Kathryn Kolbert is the Co-Founder and Producing Director of the Athena Film Festival and served as the Founding Director of the Athena Center for Leadership Studies from 2009 - 2018. She is a former president of People for the American Way and the People for the American Way Foundation.[1]
Kolbert graduated from the Kingswood School Cranbrook in 1970, received her Bachelor of Arts from Cornell University's School of Arts and Sciences in 1974, and graduated cum laude from Temple University School of Law in 1977.
Before she became a journalist, Kolbert was a public interest attorney specializing in women's reproductive rights.[2] From 1979 to 1988, she was a Staff Attorney with the Women's Law Project and Community Legal Services in Philadelphia. Kolbert served as the State Coordinating Counsel of the American Civil Liberty Union's Reproductive Freedom Project in New York City from 1988 to 1992. Between 1992 and 1997, she directed domestic litigation and public policy programs for the Center for Reproductive Law and Policy, where she was Co-Founder and Vice President.
In 1992, Kolbert argued before the United States Supreme Court in Planned Parenthood v. Casey,[3] [4] a case which challenged five abortion regulations in Pennsylvania. Kolbert was unsuccessful and four out of five regulations were upheld (This needs to be contextualized).
From 1998 to 2008, Kolbert oversaw a program on law and American life at the University of Pennsylvania's Annenberg Public Policy Center. She was the Executive Producer of Justice Talking, a radio program distributed by National Public Radio, and directed an educational website called JusticeLearning.org, which received a Webby Award in 2005.

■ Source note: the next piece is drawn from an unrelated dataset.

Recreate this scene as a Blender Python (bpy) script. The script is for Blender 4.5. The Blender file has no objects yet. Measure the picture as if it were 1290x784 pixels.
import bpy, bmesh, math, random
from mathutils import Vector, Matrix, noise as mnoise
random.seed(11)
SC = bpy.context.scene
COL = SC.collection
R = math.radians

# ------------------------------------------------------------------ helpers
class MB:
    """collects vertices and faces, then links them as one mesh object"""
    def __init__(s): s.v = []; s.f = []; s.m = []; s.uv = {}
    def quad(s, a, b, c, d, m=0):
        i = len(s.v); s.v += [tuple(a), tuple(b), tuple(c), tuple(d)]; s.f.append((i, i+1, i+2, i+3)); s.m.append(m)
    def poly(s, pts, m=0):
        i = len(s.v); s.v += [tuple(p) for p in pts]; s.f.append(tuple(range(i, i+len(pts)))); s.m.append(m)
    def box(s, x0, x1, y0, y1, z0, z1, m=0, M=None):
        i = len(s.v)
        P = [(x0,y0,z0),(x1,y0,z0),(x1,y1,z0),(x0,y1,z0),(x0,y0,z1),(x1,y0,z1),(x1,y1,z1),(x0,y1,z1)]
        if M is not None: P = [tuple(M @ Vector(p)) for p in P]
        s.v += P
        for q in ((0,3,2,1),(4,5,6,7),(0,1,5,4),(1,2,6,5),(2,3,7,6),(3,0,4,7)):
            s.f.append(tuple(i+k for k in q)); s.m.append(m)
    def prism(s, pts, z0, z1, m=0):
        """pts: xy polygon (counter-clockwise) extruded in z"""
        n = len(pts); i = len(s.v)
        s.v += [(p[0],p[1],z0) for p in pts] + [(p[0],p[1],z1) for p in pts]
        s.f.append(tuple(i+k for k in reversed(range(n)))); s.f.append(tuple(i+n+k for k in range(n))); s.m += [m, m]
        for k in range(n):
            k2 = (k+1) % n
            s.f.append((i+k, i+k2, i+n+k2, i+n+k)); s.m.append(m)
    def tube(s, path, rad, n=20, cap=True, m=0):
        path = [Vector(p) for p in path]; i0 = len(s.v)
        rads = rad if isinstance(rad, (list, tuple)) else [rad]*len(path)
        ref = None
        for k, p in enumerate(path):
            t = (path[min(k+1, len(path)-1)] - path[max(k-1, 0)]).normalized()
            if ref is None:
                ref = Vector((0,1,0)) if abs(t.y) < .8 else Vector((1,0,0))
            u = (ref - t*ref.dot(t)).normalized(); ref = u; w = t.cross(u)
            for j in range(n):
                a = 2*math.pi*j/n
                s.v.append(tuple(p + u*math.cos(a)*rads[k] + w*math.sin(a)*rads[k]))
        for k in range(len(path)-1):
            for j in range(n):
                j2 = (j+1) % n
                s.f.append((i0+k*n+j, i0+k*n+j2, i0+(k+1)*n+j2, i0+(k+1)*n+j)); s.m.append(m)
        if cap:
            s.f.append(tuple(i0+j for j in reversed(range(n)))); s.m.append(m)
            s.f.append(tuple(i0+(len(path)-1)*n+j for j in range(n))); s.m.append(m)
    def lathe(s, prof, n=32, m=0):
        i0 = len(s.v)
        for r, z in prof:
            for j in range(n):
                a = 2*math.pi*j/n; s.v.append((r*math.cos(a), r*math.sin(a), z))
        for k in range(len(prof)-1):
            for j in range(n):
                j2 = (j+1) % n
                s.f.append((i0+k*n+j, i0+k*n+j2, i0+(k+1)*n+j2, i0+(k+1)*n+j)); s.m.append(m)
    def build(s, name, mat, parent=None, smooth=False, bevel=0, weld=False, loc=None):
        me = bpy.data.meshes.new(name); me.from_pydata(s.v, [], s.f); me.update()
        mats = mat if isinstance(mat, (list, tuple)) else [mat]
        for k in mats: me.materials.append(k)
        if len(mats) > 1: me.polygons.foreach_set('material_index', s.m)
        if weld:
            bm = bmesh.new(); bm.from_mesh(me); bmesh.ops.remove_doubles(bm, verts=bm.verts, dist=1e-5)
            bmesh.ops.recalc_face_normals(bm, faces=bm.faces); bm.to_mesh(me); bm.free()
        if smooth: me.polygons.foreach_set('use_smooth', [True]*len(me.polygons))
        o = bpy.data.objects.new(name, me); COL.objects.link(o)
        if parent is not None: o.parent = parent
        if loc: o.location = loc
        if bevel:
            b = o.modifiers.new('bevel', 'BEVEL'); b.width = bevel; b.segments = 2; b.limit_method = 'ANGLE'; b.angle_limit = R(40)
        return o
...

Prior to working at Barnard, Kolbert spent a year in Washington, D.C. as president and CEO of the People for the American Way and People for the American Way Foundation. She resigned as president and CEO on April 3, 2009.
Kolbert has been recognized by the National Law Journal as one of the "100 Most Influential Lawyers in America," and by the American Lawyer as one of 45 public-interest lawyers "whose vision and commitment are changing lives." In 2011, Kolbert received the Edith I. Spivack Award from the New York County Lawyers' Association's Women's Rights Committee.